Much has been written lately about the future of standardized tests and whether they will have a role in the college admissions process.  A handful of schools have stopped requiring test scores for admissions, including a few well-known schools such as Bowdoin College.  Despite the amount of press these shifts have generated, however, this simple fact remains: the vast, vast majority of quality universities still require either the SAT or the ACT.  How much these scores matter in the admissions process, however, may depend on a variety of factors.

Various schools will assign a variety of weight to standardized tests, and the importance of standardized tests will also depend on some specific factors related to the student.  Some schools will give greater weight to a student's GPA or extracurriculars, whereas other schools will have fixed minimum scores or a formula that produces a minimum score when GPA or class rank are known.  "A lot of public schools will have a sliding scale system where a higher GPA will allow a student to have a lower test score, and vice versa," says Test Geek Test Prep.  "That doesn't mean students should ignore one or the other.  What it does mean, however, is that, depending on a student's circumstance, test score can absolutely be a big barrier to admission."  

By the time a student is a junior in high school, the bulk of his or her GPA is set, which means test scores often represent the biggest opportunity for improving a college resume.  Test Geek continues, "If you break it down in terms of hours spent and benefit achieved, preparing for standardized tests is one of the biggest bang-for-the-buck things a student can do.  In a relatively small amount of time -- 15 or 20 hours -- a student can significantly change his or her college prospects.  That's a serious return on investment."  
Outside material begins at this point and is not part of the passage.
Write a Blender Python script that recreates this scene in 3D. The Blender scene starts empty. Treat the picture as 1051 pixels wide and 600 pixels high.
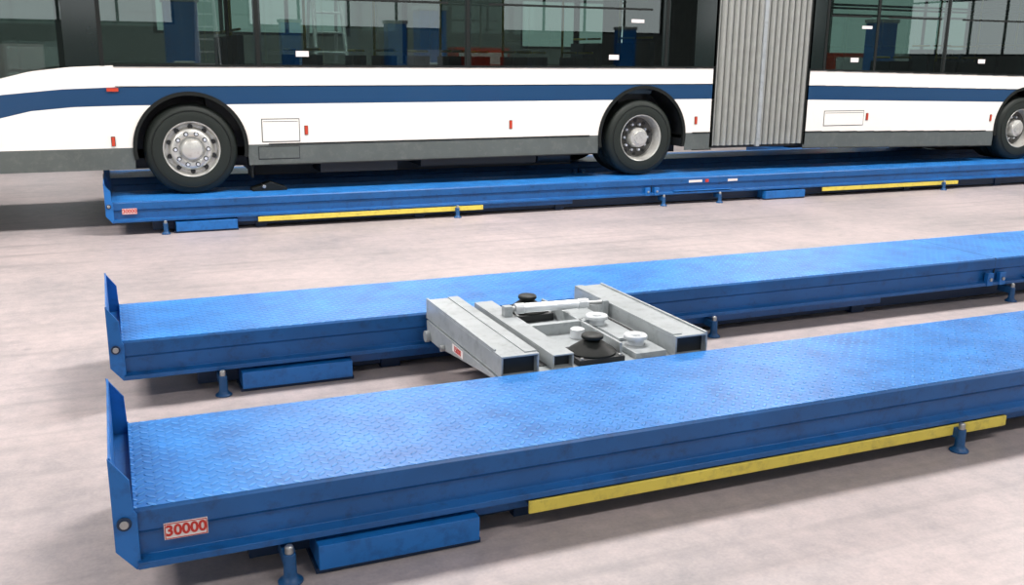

The best advice a student can probably receive is to check out what his or her prospective schools say about the importance of test scores.  It's often useful to look at average accepted GPA, test scores and any other available information.  Recognize that, if a given school has a higher average GPA than your GPA, you probably need to pull a little extra weight with your test scores.  That isn't to say that a seriously low GPA can be overcome with great test scores.  If often can't, but the same is true in many cases for a seriously low test score and a high GPA.  

The most competitive candidates with be well-rounded, and test scores are still one of the two most important parts of a college resume.  For many students, that means time spent preparing for the SAT and ACT is time well-spent.